Most cars are still dreamed up in Detroit and Turin, Wolfsburg and Tokyo. But virtually all the world's major automobile companies -- 18 to date -- have established design departments within an hour or two of downtown Los Angeles. The Japanese were first. Then came special think tanks run by America's Big Three. So far, an estimated two dozen production-model cars have been shaped by the new California design colony, including, of course, the delicious, almost perfect, and instantly successful Miata, designed by four young Americans (and a Japanese) working for Mazda in Orange County. Now the influx has accelerated, and even the Germans have deigned to establish Southern California design studios -- Mercedes last year, Audi last spring and, just last month, BMW.

Pleasant weather is only part of the attraction. There is a collective sense that to design for Americans requires understanding them viscerally, and a belief that Los Angeles is not just the wellspring of car culture but as close to Ur-America as any one place gets. More prosaically, Southern California represents the biggest automobile showroom anywhere: every year 3% of all new cars on the planet are registered in California, and most of those in Southern California. If you're to succeed in the U.S., you must sell in Southern California. And to do that, observes Peter Fischer, a marketing vice president at Volkswagen, "you have to see, feel, smell what these customers want." Says Mark Jordan, who was Mazda's chief designer on the Miata: "If you can excite the people in California, the rest of the country will take care of itself." The world's car companies have been drawn to L.A. by the same giddy promise -- a fresh start, anything goes -- that has always pulled in immigrants. Detroit has been creating cars its own way for 75 years. In Europe and Japan the conventional wisdoms can be confining, even stultifying. "We selected a place like San Diego for our design studio," says Gerald Hirshberg, Nissan's chief U.S. designer, "because it had no track record, no history. It feels like almost anything is possible out here."

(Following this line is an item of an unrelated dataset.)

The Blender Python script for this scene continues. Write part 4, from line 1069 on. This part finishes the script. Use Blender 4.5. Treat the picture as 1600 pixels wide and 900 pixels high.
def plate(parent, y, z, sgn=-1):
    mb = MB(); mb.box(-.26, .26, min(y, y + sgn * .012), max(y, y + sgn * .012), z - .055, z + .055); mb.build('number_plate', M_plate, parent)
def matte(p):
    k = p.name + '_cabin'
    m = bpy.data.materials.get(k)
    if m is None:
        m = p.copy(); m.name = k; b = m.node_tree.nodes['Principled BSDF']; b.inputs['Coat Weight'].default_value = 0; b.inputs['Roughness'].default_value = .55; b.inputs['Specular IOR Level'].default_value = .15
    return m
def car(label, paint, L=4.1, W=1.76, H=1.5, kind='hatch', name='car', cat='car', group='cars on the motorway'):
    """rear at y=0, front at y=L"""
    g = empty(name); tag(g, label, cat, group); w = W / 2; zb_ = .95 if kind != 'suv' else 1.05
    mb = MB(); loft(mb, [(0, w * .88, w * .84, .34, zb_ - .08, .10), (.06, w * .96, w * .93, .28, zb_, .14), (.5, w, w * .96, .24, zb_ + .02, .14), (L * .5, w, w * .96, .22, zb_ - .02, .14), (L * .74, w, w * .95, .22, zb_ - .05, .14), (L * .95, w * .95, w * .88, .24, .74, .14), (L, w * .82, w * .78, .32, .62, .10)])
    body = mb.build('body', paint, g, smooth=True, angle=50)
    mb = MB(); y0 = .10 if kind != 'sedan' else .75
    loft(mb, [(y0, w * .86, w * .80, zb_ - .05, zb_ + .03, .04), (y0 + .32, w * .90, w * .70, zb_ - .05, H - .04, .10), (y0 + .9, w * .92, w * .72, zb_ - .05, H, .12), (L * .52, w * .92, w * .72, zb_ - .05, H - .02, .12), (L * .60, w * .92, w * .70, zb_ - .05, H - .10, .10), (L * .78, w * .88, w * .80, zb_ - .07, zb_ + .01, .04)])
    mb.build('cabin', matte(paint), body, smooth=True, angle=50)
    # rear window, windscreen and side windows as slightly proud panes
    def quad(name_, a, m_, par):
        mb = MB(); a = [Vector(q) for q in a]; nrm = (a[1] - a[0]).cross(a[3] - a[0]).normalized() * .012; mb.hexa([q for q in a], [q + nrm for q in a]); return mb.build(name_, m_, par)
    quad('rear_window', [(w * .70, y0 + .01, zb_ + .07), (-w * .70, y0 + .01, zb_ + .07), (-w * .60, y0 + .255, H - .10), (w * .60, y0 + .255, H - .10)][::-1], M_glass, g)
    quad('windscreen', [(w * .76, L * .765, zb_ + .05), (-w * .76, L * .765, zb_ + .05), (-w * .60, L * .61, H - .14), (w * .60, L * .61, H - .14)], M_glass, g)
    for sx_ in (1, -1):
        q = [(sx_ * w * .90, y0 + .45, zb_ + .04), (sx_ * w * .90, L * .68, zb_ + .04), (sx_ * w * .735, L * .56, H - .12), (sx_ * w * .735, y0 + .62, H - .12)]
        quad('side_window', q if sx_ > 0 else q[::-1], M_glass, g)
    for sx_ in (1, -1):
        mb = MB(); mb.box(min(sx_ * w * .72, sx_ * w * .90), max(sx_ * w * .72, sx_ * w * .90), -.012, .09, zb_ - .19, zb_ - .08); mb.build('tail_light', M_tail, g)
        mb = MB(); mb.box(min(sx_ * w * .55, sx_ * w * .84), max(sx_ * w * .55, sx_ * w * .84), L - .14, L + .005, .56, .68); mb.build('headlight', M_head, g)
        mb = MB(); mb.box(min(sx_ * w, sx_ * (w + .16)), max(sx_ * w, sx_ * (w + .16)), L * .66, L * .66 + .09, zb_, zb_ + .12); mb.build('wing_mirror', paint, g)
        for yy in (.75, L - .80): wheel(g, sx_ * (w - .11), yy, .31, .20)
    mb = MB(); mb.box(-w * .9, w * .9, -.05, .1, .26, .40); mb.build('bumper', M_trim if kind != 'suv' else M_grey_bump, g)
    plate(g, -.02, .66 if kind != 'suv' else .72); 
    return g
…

But the rationale is not simply the need to meet the demands of the American car market or harness the spirit of innovation. From the homogeneous vantage points of Japan and Germany, the exuberant free thinking seems to be a function of L.A.'s slam-bang Anglo-Afro-Latino-Asian ethnic mix -- cultural democracy by default. "The Southern California area is like a melting pot -- there are so many different races," says Mitsubishi vice president Satoru Tsujimoto. "From those different backgrounds, there are many different values. So there are many different designs." For companies acutely conscious of their need to sell cars all over the world to people of wildly disparate sensibilities and experiences, California seems like an unsurpassed multicultural proving ground.